Job: Repeat exactly the lines from the one containing "b = MB(); b.box(X-0.02, X+0.02, y-(0.02" through the one containing "put('mullion', b, 'white', we)", both lines included, please, without any other lines.

Saved entries
##########
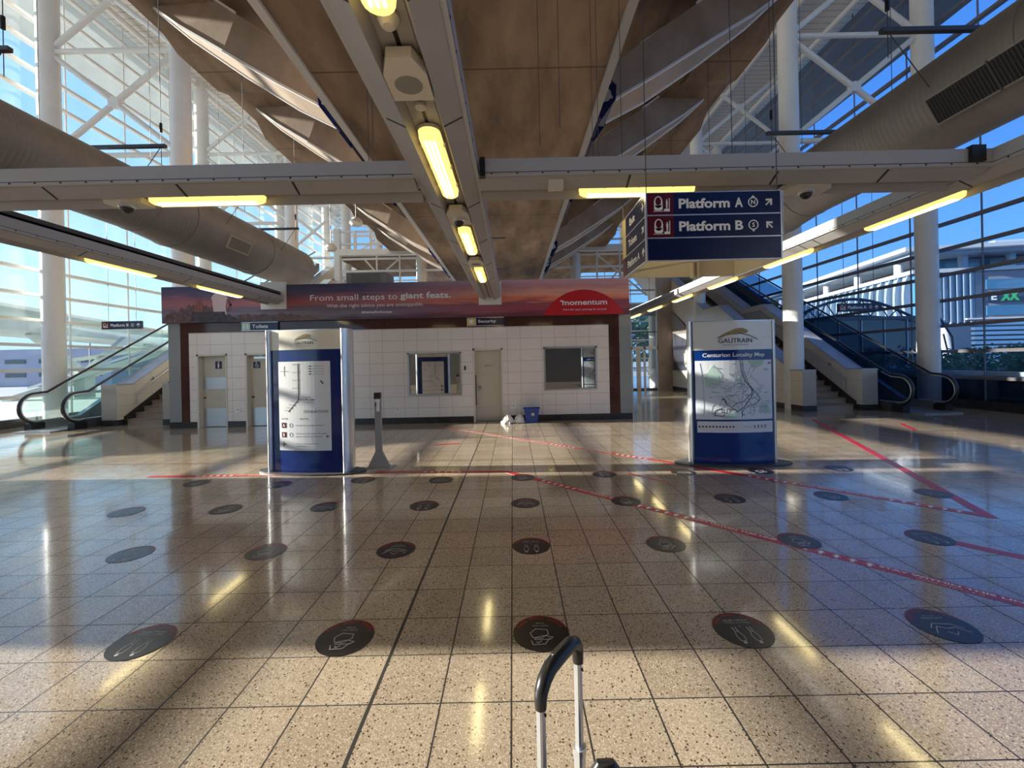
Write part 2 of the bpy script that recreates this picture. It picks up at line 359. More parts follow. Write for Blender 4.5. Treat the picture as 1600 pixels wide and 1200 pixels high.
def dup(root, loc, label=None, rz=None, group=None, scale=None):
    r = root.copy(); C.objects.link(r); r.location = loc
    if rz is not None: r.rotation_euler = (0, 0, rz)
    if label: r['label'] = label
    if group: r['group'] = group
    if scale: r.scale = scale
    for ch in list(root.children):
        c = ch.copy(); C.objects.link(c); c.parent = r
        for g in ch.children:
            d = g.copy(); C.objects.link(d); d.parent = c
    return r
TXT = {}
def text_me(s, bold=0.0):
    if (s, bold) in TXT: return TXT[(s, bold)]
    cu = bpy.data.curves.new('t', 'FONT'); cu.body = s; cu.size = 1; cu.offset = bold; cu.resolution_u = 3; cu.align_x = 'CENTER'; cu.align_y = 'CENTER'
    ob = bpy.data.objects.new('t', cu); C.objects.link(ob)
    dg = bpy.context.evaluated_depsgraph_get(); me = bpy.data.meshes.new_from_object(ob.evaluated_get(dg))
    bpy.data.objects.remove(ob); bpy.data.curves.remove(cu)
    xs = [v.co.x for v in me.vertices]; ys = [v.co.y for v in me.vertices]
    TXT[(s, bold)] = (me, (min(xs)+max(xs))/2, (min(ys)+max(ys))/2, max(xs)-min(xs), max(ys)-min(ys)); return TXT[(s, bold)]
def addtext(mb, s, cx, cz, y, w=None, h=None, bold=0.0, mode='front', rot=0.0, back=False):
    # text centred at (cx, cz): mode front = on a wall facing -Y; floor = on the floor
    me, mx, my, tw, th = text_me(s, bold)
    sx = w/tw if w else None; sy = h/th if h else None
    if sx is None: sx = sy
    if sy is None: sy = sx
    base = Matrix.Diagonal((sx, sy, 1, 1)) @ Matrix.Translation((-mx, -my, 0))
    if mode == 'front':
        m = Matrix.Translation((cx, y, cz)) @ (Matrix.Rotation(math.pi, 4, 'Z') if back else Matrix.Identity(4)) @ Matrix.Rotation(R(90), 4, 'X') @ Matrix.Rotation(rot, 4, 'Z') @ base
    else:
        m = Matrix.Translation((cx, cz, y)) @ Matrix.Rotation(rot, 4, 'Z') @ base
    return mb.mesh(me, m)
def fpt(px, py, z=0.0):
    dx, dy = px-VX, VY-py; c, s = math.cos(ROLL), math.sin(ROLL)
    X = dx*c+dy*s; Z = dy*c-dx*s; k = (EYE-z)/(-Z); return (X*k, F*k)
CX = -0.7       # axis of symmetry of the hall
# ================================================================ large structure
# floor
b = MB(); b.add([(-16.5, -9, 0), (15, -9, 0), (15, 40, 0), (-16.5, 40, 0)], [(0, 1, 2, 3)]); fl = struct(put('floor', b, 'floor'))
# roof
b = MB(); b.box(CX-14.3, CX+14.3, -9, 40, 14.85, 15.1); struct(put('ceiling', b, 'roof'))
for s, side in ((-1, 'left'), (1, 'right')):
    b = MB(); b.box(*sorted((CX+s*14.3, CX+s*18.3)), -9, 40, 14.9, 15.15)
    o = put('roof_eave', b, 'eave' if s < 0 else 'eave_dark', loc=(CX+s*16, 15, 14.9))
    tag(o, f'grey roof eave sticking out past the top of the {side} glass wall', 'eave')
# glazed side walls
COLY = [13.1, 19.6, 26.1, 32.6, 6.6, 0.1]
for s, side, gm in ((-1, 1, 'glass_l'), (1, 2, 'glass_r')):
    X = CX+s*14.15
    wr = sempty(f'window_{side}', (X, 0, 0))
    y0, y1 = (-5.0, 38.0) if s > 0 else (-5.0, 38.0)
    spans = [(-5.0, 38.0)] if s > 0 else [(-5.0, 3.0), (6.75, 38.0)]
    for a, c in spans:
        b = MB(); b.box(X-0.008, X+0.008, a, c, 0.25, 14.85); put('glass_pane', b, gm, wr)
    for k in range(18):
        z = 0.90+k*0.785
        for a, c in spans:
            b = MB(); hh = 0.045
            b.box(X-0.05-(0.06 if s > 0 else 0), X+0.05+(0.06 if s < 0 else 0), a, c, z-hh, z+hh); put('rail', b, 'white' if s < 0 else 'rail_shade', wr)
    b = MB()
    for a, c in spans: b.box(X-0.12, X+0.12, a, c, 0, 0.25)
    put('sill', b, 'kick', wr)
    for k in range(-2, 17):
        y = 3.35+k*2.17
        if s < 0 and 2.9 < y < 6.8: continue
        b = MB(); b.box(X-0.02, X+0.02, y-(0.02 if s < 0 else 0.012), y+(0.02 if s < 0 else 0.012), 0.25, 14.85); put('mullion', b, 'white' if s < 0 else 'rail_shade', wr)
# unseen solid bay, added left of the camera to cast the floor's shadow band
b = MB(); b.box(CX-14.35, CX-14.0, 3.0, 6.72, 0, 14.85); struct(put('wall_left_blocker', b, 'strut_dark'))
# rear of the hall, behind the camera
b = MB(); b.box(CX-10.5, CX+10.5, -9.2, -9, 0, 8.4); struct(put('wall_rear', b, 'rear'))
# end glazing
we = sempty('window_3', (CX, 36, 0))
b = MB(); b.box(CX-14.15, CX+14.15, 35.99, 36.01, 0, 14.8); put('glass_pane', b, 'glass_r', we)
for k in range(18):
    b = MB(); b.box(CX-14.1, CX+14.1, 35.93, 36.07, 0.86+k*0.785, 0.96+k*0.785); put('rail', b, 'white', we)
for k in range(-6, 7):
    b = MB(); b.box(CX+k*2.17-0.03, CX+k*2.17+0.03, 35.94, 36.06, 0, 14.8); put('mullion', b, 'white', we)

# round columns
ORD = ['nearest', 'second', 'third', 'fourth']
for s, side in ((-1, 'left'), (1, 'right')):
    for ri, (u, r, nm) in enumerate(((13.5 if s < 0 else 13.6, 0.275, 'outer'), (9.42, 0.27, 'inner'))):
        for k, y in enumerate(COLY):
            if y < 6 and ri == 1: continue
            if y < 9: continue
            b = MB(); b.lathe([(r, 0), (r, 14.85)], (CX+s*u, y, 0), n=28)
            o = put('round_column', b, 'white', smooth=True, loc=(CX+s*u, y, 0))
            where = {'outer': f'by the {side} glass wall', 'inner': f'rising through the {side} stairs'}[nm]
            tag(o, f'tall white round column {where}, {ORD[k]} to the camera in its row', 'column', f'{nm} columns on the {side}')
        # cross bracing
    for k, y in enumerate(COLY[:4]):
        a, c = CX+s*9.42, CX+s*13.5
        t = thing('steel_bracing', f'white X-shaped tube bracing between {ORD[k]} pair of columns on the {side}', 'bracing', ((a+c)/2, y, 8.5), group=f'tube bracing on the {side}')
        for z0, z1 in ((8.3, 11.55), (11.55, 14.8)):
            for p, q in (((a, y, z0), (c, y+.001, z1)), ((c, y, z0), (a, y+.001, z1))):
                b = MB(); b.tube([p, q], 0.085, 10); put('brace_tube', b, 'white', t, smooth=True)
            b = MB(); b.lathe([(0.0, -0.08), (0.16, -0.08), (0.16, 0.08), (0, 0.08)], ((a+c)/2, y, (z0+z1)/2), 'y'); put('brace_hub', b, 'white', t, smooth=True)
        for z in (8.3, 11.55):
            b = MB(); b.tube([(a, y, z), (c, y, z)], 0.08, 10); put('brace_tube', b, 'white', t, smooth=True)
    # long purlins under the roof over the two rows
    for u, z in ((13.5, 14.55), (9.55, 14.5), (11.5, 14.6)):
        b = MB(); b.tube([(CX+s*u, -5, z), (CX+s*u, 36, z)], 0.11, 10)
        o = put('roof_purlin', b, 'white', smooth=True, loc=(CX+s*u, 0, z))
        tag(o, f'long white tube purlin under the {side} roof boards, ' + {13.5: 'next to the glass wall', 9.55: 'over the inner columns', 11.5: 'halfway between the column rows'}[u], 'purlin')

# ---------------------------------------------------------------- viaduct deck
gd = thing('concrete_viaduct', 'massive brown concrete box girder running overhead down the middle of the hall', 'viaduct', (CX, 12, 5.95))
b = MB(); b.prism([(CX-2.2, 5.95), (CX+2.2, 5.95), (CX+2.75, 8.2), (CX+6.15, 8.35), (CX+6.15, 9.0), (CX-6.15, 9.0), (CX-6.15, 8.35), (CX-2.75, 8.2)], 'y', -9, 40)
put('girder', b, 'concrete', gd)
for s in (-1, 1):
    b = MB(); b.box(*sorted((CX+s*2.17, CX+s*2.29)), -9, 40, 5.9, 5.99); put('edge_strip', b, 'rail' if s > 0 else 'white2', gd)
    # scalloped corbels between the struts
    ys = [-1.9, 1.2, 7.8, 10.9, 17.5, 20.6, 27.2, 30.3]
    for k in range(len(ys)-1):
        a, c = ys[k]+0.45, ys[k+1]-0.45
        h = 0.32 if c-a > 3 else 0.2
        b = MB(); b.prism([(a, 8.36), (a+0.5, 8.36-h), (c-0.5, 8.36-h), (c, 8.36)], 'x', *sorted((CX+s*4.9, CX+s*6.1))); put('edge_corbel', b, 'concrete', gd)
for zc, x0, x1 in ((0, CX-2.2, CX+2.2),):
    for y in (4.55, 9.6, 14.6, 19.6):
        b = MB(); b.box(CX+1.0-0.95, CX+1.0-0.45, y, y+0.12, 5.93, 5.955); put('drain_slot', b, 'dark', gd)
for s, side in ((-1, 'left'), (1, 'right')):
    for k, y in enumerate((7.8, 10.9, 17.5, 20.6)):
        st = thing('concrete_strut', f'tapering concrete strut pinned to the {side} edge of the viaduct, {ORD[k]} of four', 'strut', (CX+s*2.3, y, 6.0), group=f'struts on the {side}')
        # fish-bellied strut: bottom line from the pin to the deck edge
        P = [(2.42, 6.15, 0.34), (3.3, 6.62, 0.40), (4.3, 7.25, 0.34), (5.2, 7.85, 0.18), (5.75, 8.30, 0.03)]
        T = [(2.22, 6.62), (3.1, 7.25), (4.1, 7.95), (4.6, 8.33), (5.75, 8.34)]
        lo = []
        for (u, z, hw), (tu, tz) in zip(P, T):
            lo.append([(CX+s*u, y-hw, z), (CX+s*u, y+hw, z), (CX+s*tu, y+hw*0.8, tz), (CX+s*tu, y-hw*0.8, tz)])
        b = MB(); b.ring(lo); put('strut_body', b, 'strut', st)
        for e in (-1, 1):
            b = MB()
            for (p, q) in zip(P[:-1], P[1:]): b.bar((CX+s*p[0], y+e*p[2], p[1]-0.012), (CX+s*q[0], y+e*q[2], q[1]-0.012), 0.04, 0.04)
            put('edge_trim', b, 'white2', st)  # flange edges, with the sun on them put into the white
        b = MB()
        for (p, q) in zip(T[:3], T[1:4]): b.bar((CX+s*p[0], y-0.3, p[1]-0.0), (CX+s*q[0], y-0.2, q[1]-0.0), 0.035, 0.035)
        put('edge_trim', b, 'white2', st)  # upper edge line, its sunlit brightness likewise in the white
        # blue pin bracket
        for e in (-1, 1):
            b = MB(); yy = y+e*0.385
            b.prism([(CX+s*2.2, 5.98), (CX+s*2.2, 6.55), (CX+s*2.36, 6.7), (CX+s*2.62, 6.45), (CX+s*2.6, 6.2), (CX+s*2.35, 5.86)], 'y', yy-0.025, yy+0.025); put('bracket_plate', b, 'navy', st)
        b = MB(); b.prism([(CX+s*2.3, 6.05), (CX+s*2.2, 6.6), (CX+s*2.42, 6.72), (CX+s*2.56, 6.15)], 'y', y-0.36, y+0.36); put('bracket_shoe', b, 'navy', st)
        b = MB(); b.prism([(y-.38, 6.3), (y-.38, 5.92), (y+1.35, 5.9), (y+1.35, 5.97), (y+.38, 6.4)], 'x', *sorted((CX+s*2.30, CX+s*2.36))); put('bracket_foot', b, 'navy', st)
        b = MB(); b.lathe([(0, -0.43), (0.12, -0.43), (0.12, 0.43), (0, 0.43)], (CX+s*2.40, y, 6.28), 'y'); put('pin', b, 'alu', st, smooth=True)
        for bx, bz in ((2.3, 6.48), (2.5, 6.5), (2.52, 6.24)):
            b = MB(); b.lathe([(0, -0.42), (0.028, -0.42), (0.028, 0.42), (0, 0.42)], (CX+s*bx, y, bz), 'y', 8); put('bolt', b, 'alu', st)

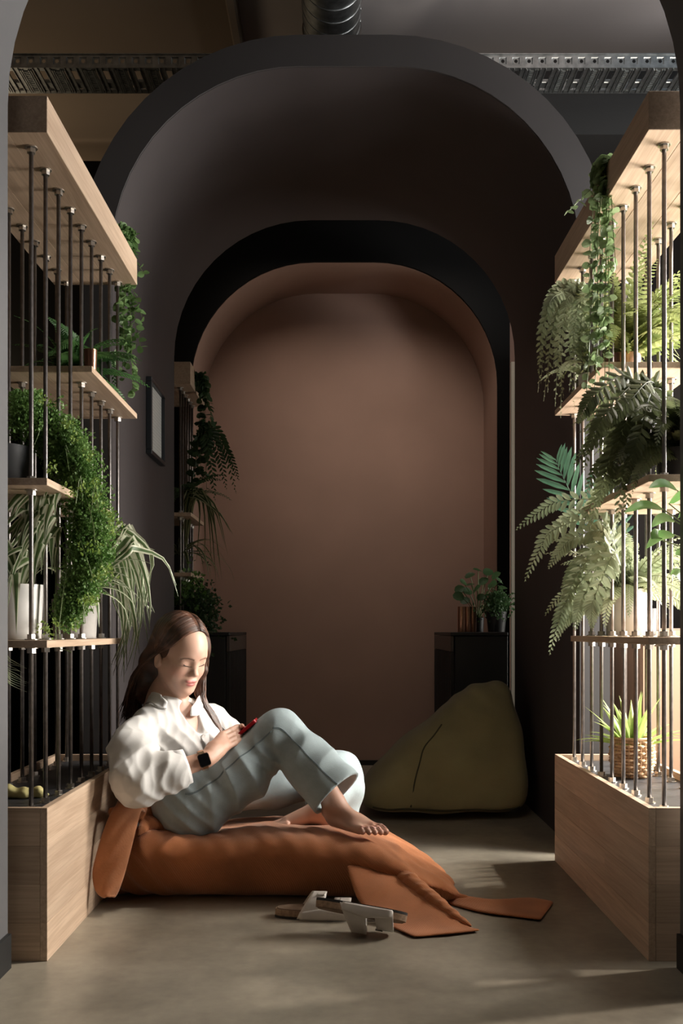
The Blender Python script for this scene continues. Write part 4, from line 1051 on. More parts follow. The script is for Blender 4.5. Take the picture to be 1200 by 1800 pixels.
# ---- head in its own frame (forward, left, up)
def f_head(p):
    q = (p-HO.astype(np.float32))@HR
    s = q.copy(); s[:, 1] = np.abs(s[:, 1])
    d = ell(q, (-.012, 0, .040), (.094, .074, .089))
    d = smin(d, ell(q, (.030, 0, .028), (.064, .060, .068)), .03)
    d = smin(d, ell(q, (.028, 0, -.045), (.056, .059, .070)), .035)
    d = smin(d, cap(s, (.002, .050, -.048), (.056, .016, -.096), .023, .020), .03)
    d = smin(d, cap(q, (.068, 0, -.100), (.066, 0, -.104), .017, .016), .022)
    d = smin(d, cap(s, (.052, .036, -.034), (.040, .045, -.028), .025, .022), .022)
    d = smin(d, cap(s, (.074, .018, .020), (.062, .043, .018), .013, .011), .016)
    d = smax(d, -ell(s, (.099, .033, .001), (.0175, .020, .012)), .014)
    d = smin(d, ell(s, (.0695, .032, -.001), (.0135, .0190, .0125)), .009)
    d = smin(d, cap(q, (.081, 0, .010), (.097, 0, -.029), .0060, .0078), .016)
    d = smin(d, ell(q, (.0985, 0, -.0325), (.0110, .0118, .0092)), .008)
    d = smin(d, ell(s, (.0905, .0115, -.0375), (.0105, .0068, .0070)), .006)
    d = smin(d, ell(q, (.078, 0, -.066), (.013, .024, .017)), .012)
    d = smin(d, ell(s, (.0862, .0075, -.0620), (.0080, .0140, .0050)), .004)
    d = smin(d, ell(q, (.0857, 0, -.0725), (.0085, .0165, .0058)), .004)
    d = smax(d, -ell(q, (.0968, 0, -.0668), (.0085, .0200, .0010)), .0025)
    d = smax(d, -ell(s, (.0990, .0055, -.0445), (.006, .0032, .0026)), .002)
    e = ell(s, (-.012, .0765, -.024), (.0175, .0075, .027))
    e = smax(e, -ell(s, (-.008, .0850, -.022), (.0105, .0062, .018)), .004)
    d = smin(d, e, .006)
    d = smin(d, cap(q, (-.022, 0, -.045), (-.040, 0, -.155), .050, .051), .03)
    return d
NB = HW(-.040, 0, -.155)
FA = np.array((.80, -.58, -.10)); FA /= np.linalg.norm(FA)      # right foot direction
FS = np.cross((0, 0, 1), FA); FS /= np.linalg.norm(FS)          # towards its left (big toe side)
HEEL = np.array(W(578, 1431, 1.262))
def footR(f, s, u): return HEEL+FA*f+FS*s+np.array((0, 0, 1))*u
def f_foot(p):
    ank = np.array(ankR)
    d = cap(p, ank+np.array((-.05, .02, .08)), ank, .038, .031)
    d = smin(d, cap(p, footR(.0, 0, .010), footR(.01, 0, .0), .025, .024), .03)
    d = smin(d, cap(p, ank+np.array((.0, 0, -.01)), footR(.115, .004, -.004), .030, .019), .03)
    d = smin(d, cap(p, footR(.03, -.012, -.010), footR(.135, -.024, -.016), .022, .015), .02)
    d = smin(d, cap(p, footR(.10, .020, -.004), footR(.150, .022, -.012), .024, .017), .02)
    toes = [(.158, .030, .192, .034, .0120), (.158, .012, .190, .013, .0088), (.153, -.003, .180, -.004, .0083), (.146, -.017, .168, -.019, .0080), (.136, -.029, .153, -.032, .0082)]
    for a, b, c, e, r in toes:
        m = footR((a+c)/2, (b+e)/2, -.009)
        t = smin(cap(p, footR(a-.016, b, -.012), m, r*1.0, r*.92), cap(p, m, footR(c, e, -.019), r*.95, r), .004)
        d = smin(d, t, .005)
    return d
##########
Answer:
        b = MB(); b.box(X-0.02, X+0.02, y-(0.02 if s < 0 else 0.012), y+(0.02 if s < 0 else 0.012), 0.25, 14.85); put('mullion', b, 'white' if s < 0 else 'rail_shade', wr)
# unseen solid bay, added left of the camera to cast the floor's shadow band
b = MB(); b.box(CX-14.35, CX-14.0, 3.0, 6.72, 0, 14.85); struct(put('wall_left_blocker', b, 'strut_dark'))
# rear of the hall, behind the camera
b = MB(); b.box(CX-10.5, CX+10.5, -9.2, -9, 0, 8.4); struct(put('wall_rear', b, 'rear'))
# end glazing
we = sempty('window_3', (CX, 36, 0))
b = MB(); b.box(CX-14.15, CX+14.15, 35.99, 36.01, 0, 14.8); put('glass_pane', b, 'glass_r', we)
for k in range(18):
    b = MB(); b.box(CX-14.1, CX+14.1, 35.93, 36.07, 0.86+k*0.785, 0.96+k*0.785); put('rail', b, 'white', we)
for k in range(-6, 7):
    b = MB(); b.box(CX+k*2.17-0.03, CX+k*2.17+0.03, 35.94, 36.06, 0, 14.8); put('mullion', b, 'white', we)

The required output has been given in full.